Per quanto riguarda l’Italia, sappiamo che i corridori azzurri al via hanno pochissime chance di vittoria. Ma vuoi fare qualche nome?

«No, non vorrei mettere il dito nella piaga (ride, ndr). E mi vengono in mente le parole di qualche giornalista durante le mie Liegi, quando non eravamo protagonisti proprio come adesso e quei pochi italiani che andavano venivano anche criticati. Ricordo che il giorno prima o anche durante la corsa, i giornali si lamentavano della carestia di nostri corridori al via e tiravano in ballo anche chi c’era. In particolare penso a Beppe Conti, che all’epoca scriveva per Tuttosport, il quale nel 1987 all’arrivo della mia terza Liegi venne a scusarsi. Io non capivo perché, ma poi venni a sapere che ne aveva dette di tutti i colori i giorni prima».

Ma comunque avevamo ugualmente dei pretendenti, come lo eri tu, Argentin.

«Sì, è vero.
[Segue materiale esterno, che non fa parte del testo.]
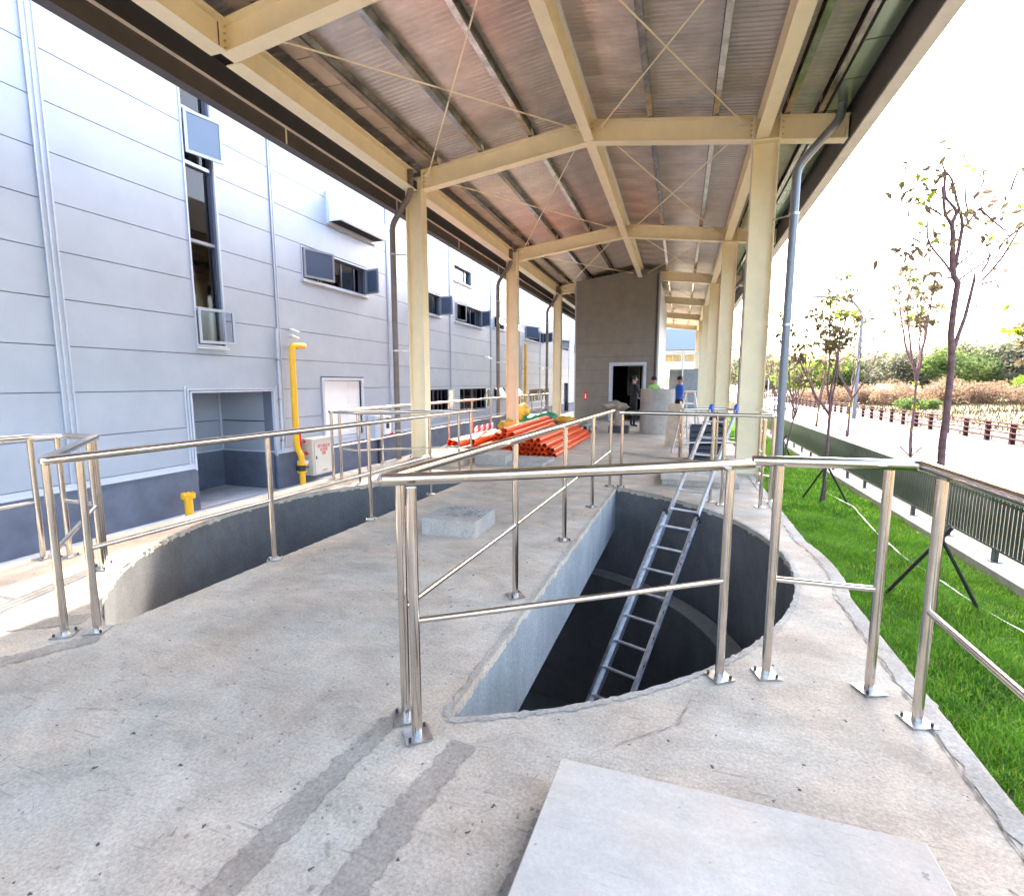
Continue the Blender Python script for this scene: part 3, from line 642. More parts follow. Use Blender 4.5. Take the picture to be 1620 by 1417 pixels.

Oggi non c’è nessuno che può garantire possibilità di vittoria. E basta guardare gli ordini d’arrivo delle scorse Classiche, nessun protagonista. Caruso può fare bene. E comunque dobbiamo aggrapparci ancora a Vincenzo Nibali, ma è uno che ha già dato parecchio e non possiamo chiedergli qualcos’altro».

Tornando al passato: ci sono tante storie degli italiani emigrati in Belgio per lavoro che dalle tue vittorie in questa corsa ottenevano sentimenti di rivalsa, oltre che di felicità. Sentimenti che andavano oltre la gioia per una vittoria sportiva di un proprio connazionale. Raccontaci cosa significava per loro vedere un corridore italiano dominare la Liegi.

«Questo è un aneddoto che tutti vogliamo ricordare quando arriva la Liegi. In quella settimana in Belgio, tra la Freccia Vallone e la Decana, erano tantissimi gli italiani che venivano a trovarci negli hotel. Tutti connazionali emigrati lì per lavorare nelle miniere e che hanno subivano le angherie dei belgi. Sappiamo quanto il ciclismo belga, come del resto anche oggi, dominava e quindi vedere un italiano che riusciva ripetutamente a primeggiare in Belgio era come se vincessero loro stessi. Ottenevano così una rivalsa nel rapporto con i belgi sul lavoro».

Un trofeo morale in più anche per te, Argentin…

«Sì, per me pensare di gratificarli per un anno vincendo era motivo di grande orgoglio. Venivano prima a salutarmi e dopo a ringraziarmi. Davvero bei ricordi».